Expert: Scott A Wilson - 11/11/2009

Question
my problems (set 3):
In Exercises 4 and 9, find dy/dx. Use your grapher to support your analysis if your are unsure of your answer.
4. y=(x)sec(x)
9. y=cot(x)/(1+cot(x))
11. Find and equation of the line tangent to the graph of y=sin(x)+3 at x=π. Answer in terms of π.
13. Find an equation of the line tangent to the graph of y=(x²)sin(x) at x=3. You must round your answer to 3 decimal places.
18. Show that the graphs of y=tan(x) and y=cot(x) have no horizontal tangents.

Answer
4. This is a product rule.  That's y = f(x)g(x) where f(x)=x and g()=secx.  
The derivatives are f'(x)=1 and g'(x)=secx•tanx.
The final formula for y' is y = fg' + fg'.

9. Here we have y=f(x)/g(x) where f=cot(x) and g=1 + cot(x), so y'=(gf'-fg')/g².

11. The function is y=sin(x)+3, so at x=π, sin(x)=0.
It is known thato y'=cos(x).  At the point x=π, this has the value -1.
Therefore all that is left is given the point (π,0) and the slope -1,
use the formula y-y0 = m(x-x0) where (x0,y0) is the point and m is he slope.

13. Since the function is y=x²sin(x), the derivative is a product rule with f(x)=x², g(x)=sin(x).
It is known that f'(x)=2x and g(x)=cos(x).  Using the product rule given in 4, the derivative can be found.  We are given x=3, so y=9sin(3), and m=y'(3).

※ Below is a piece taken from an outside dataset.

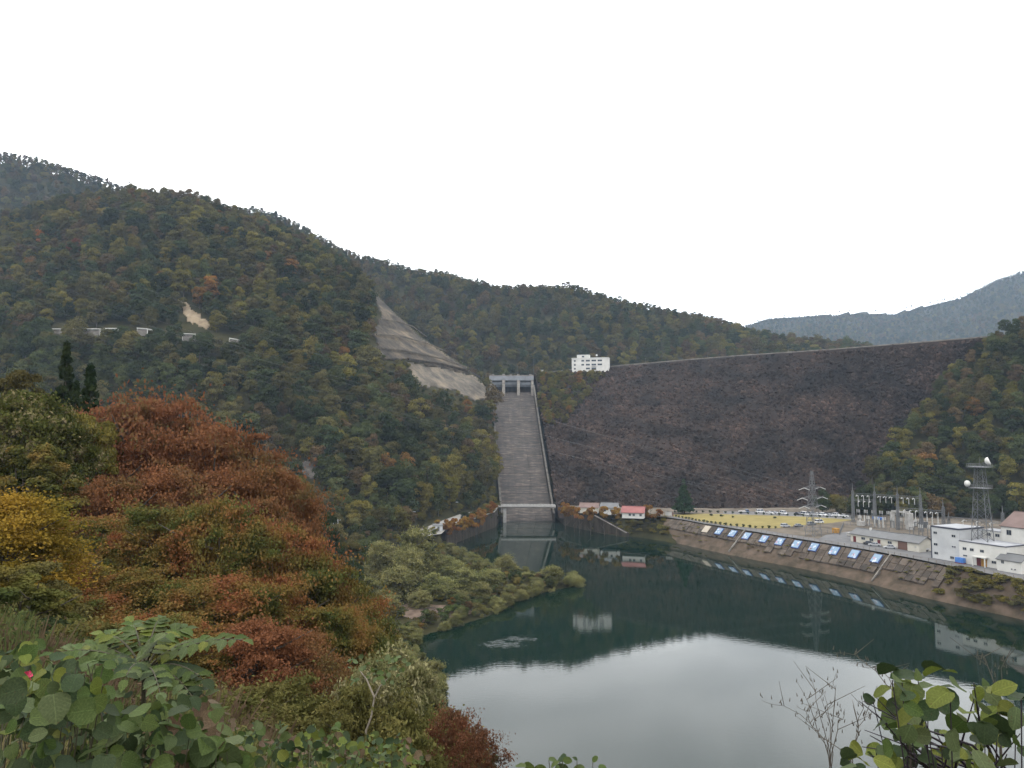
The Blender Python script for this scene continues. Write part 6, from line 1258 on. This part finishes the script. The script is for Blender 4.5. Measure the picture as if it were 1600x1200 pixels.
LM = {'green': leaf_mat('broad_green_leaf', (0.036, 0.056, 0.015), (0.066, 0.090, 0.024)), 'dark': leaf_mat('deep_green_leaf', (0.017, 0.029, 0.012), (0.034, 0.050, 0.019)), 'pale': leaf_mat('greyish_leaf', (0.052, 0.070, 0.028), (0.080, 0.102, 0.042)), 'lime': leaf_mat('lime_leaf', (0.072, 0.088, 0.016), (0.11, 0.125, 0.026)), 'yellow': leaf_mat('yellow_leaf', (0.28, 0.22, 0.03), (0.36, 0.28, 0.05)), 'dry': leaf_mat('dry_brown_leaf', (0.06, 0.042, 0.024), (0.115, 0.08, 0.048))}
def leaf_mesh(kind, seed):
    """outline points (x across, y along from stalk 0 to tip 1), cupped along the midrib"""
    rg = random.Random(seed)
    if kind == 'heart': out = [(0, .06), (.16, -.02), (.36, .04), (.50, .24), (.50, .46), (.40, .68), (.22, .88), (0, 1.0)]
    elif kind == 'oval': out = [(0, 0), (.14, .05), (.29, .22), (.36, .45), (.33, .68), (.2, .88), (0, 1.0)]
    elif kind == 'round': out = [(0, .03), (.22, .0), (.42, .16), (.5, .42), (.44, .7), (.24, .92), (0, .98)]
    else: out = [(0, 0), (.10, .06), (.22, .14), (.20, .19), (.30, .30), (.26, .35), (.33, .46), (.27, .52), (.29, .62), (.20, .68), (.20, .78), (.10, .86), (0, 1.0)]     # toothed leaflet
    b = MB(); fold = rg.uniform(.15, .45); curl = rg.uniform(.1, .5); k = len(out)
    z = lambda x, y: fold * abs(x) - curl * y * y * .6 + .04 * math.sin(9 * y + seed) * abs(x) * 2
    mid = [(0, y) for _, y in out]
    for s in (-1, 1):
        for i in range(k - 1):
            (x0, y0), (x1, y1) = out[i], out[i + 1]; x0 *= rg.uniform(.94, 1.06); p = [(0, y0, z(0, y0)), (s * x0, y0, z(x0, y0)), (s * x1, y1, z(x1, y1)), (0, y1, z(0, y1))]
            q = []
            for v in (p if s > 0 else p[::-1]):
                if not q or (Vector(v) - Vector(q[-1])).length > 1e-4: q.append(v)
            if (Vector(q[0]) - Vector(q[-1])).length < 1e-4: q.pop()
            if len(q) >= 3: b.quad(*q)
    bm = bmesh.new(); me = b.mesh('leaf'); bm.from_mesh(me); bmesh.ops.remove_doubles(bm, verts=bm.verts, dist=1e-4); bm.to_mesh(me); bm.free()
    me.polygons.foreach_set('use_smooth', np.ones(len(me.polygons), bool)); return me
LEAF = {}
for kd in ('heart', 'oval', 'round', 'toothed'):
    for v in range(3):
        for c, m in LM.items():
            if v == 0: pass
            me = leaf_mesh(kd, v * 7 + 1); me.materials.append(m); LEAF[kd, v, c] = me
CAMV = Vector((0, 0, HCAM))
def put_leaf(root, rg, pos, size, kind, cols, face=0.5, tipdir=None, jit=.45, name='leaf'):
    pos = Vector(pos); to = (CAMV - pos).normalized()
    n = (Vector((0, 0, 1)) * (1 - face) + to * face + Vector((rg.gauss(0, jit), rg.gauss(0, jit), rg.gauss(0, jit * .6)))).normalized()
    t = Vector(tipdir) if tipdir is not None else Vector((rg.gauss(0, 1), rg.gauss(0, 1), -.3)); t = (t - n * t.dot(n)).normalized(); x = t.cross(n)
    o = link(name, LEAF[kind, rg.randrange(3), rg.choice(cols)], root); m = Matrix((x, t, n)).transposed().to_4x4(); m.translation = pos - Vector(root.location); s = size * (rg.uniform(.85, 1.15) if name == 'leaflet' else rg.uniform(.5, 1.3))
    o.matrix_local = m @ Matrix.Diagonal((s, s, s, 1)); return o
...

18. If y=tan(x), y'=sec²(x), and it is known that sec²(x) is always at least 1.
If y=ctn(x), y'=-csc²(x), and since csc²(x) is always at least 1, -csc²(x) is always less than or equal to -1.  Since the derivative is the slope, it can be seen that the slope can't be 0 since it is not even in (-1,1).